## WHAT THE TASK ASKS
Copy out each line below exactly as it appears.

## SOURCE MATERIAL
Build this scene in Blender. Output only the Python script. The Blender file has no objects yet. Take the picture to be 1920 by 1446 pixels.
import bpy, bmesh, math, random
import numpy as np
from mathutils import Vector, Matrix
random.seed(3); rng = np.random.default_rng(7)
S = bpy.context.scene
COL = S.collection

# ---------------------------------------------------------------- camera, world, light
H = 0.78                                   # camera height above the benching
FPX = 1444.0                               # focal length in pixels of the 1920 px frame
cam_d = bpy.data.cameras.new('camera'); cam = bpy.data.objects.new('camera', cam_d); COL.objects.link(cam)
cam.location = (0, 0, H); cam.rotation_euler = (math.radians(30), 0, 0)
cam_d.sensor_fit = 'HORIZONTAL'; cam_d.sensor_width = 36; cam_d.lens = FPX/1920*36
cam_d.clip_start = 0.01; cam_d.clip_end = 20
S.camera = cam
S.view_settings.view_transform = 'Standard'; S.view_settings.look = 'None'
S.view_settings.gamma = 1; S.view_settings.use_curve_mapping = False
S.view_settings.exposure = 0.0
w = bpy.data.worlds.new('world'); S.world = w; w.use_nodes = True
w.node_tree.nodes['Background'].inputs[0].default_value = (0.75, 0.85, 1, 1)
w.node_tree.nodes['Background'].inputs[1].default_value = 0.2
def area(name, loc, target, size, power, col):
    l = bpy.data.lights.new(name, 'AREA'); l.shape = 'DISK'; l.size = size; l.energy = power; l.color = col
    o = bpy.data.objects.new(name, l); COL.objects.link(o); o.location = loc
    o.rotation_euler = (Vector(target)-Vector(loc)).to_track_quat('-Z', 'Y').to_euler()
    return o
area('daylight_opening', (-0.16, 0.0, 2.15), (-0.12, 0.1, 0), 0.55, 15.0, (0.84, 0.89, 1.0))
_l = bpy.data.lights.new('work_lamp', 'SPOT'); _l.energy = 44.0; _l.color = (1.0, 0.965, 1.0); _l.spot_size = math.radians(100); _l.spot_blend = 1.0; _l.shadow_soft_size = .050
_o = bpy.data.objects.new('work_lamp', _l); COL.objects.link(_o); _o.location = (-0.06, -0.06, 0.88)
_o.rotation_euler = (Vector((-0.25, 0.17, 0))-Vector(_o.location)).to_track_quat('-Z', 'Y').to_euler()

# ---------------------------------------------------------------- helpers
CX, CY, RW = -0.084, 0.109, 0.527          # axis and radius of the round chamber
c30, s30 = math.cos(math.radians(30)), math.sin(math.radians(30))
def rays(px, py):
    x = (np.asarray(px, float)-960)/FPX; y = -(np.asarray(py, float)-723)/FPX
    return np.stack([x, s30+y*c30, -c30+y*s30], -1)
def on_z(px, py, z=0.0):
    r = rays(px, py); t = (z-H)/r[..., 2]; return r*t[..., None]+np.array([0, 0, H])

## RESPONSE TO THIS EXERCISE
Build this scene in Blender. Output only the Python script. The Blender file has no objects yet. Take the picture to be 1920 by 1446 pixels.
import bpy, bmesh, math, random
import numpy as np
from mathutils import Vector, Matrix
random.seed(3); rng = np.random.default_rng(7)
S = bpy.context.scene
COL = S.collection

# ---------------------------------------------------------------- camera, world, light
H = 0.78                                   # camera height above the benching
FPX = 1444.0                               # focal length in pixels of the 1920 px frame
cam_d = bpy.data.cameras.new('camera'); cam = bpy.data.objects.new('camera', cam_d); COL.objects.link(cam)
cam.location = (0, 0, H); cam.rotation_euler = (math.radians(30), 0, 0)
cam_d.sensor_fit = 'HORIZONTAL'; cam_d.sensor_width = 36; cam_d.lens = FPX/1920*36
cam_d.clip_start = 0.01; cam_d.clip_end = 20
S.camera = cam
S.view_settings.view_transform = 'Standard'; S.view_settings.look = 'None'
S.view_settings.gamma = 1; S.view_settings.use_curve_mapping = False
S.view_settings.exposure = 0.0
w = bpy.data.worlds.new('world'); S.world = w; w.use_nodes = True
w.node_tree.nodes['Background'].inputs[0].default_value = (0.75, 0.85, 1, 1)
w.node_tree.nodes['Background'].inputs[1].default_value = 0.2
def area(name, loc, target, size, power, col):
    l = bpy.data.lights.new(name, 'AREA'); l.shape = 'DISK'; l.size = size; l.energy = power; l.color = col
    o = bpy.data.objects.new(name, l); COL.objects.link(o); o.location = loc
    o.rotation_euler = (Vector(target)-Vector(loc)).to_track_quat('-Z', 'Y').to_euler()
    return o
area('daylight_opening', (-0.16, 0.0, 2.15), (-0.12, 0.1, 0), 0.55, 15.0, (0.84, 0.89, 1.0))
_l = bpy.data.lights.new('work_lamp', 'SPOT'); _l.energy = 44.0; _l.color = (1.0, 0.965, 1.0); _l.spot_size = math.radians(100); _l.spot_blend = 1.0; _l.shadow_soft_size = .050
_o = bpy.data.objects.new('work_lamp', _l); COL.objects.link(_o); _o.location = (-0.06, -0.06, 0.88)
_o.rotation_euler = (Vector((-0.25, 0.17, 0))-Vector(_o.location)).to_track_quat('-Z', 'Y').to_euler()

# ---------------------------------------------------------------- helpers
CX, CY, RW = -0.084, 0.109, 0.527          # axis and radius of the round chamber
c30, s30 = math.cos(math.radians(30)), math.sin(math.radians(30))
def rays(px, py):
    x = (np.asarray(px, float)-960)/FPX; y = -(np.asarray(py, float)-723)/FPX
    return np.stack([x, s30+y*c30, -c30+y*s30], -1)
def on_z(px, py, z=0.0):
    r = rays(px, py); t = (z-H)/r[..., 2]; return r*t[..., None]+np.array([0, 0, H])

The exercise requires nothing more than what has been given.